To explain with an example: the i=1 diagonal of the matrix corresponds with the displacements between particles j and j+1. So you are filling this with the difference between slices of the position matrix that are offset by one row.
def method3(n,pos,vel):
dX = np.zeros((n,n))
dY = np.zeros((n,n))
for i in range(1,n):
dX.flat[i:n*(n-i):n+1] = (pos[:n-i,0] - pos[i:,0]).flat
dY.flat[i:n*(n-i):n+1] = (pos[:n-i,1] - pos[i:,1]).flat
# calculate distances and get the matrix of force magnitudes
norms = np.sqrt(dX**2 + dY**2)
C = np.zeros((n,n))
C[norms!=0] = -1 / norms[norms!=0]**3
# multiply displacements by force magnitudes to get force vectors
dX *= C
dY *= C
# make the matrices antisymmetric
dX += -1 * np.rot90(np.fliplr(dX))
dY += -1 * np.rot90(np.fliplr(dY))
# Euler step
vel[:,0] += np.sum(dX,axis=0)*dt
vel[:,1] += np.sum(dY,axis=0)*dt
pos += vel * dt
return pos,vel
Testing¶
a) Generate initial position and velocity arrays for 5 particles. Test these on the three different methods you’ve implemented, and check that you get the same results for the iterated velocity for all 3 methods.
pos,vel = initialise(5)
p1,v1 = method1(5,pos,vel)
p2,v2 = method2(5,pos,vel)
p3,v3 = method3(5,pos,vel)
print(v1)
print(v2)
print(v3)
[[-0.04149702 0.02739908]
[ 0.01556128 0.01149093]
[-0.01054816 -0.04575376]
[-0.01611819 0.00098942]
[ 0.07891554 0.00880755]]
[[-0.04149702 0.02739908]
[ 0.01556128 0.01149093]
[-0.01054816 -0.04575376]
[-0.01611819 0.00098942]
[ 0.07891554 0.00880755]]
[[-0.04149702 0.02739908]
[ 0.01556128 0.01149093]
[-0.01054816 -0.04575376]
[-0.01611819 0.00098942]
[ 0.07891554 0.00880755]]
Clearly, all three methods are yielding the same results to the precision displayed.
b) Create a list of values for \(n\), ranging from around 10 to around 1000. Write a loop over these values, and for each use the time.time() function to measure the time each of the three methods takes to run one time step using this number of particles.

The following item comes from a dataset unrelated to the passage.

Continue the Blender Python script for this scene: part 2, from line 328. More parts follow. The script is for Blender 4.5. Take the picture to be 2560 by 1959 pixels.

Make a plot comparing these three methods.
ns = [5,10,20,40,80,160,320,640,1280]
times1 = []
times2 = []
times3 = []
for n in ns:
pos,vel = initialise(n)
t = time.time()
# Method 1: Nested for loops
p1,v1 = method1(n,pos,vel)
times1.append(time.time()-t)
t = time.time()
# Method 2: SciPy pdist
p2,v2 = method2(n,pos,vel)
times2.append(time.time()-t)
t = time.time()
# Method 3: Array flattening
p3,v3 = method3(n,pos,vel)
times3.append(time.time()-t)
plt.plot(ns,times1,'o',label='Nested for loops')
plt.plot(ns,times2,'o',label='SciPy pdist')
plt.plot(ns,times3,'o',label='Array flattening')
plt.xscale('log')
plt.yscale('log')
plt.xlabel(r'$n$')
plt.ylabel(r'$t$(s)')
plt.legend()
<matplotlib.legend.Legend at 0x25d77f60f08>
Conclusions¶
If I can convince you of one thing from this exercise, it’s that if efficiency is important:
Nested for loops should generally be avoided
They are terribly inefficient in Python, and there are generally other ways of doing it (even if they are less obvious).
I was surprised that using pdist was not significantly faster that using for loops (generally purpose-built numpy/scipy functions are much more efficient). It was clearly hindered by our needing 4 calls to pdist for the work around to get displacements.
The approach involving array flattening was the clear winner here - it is around 100 times faster than using nested for loops, for large n. It is able to take advantage of the efficiency of numpy operations (which employ compiled code), without the overhead involved in using pdist.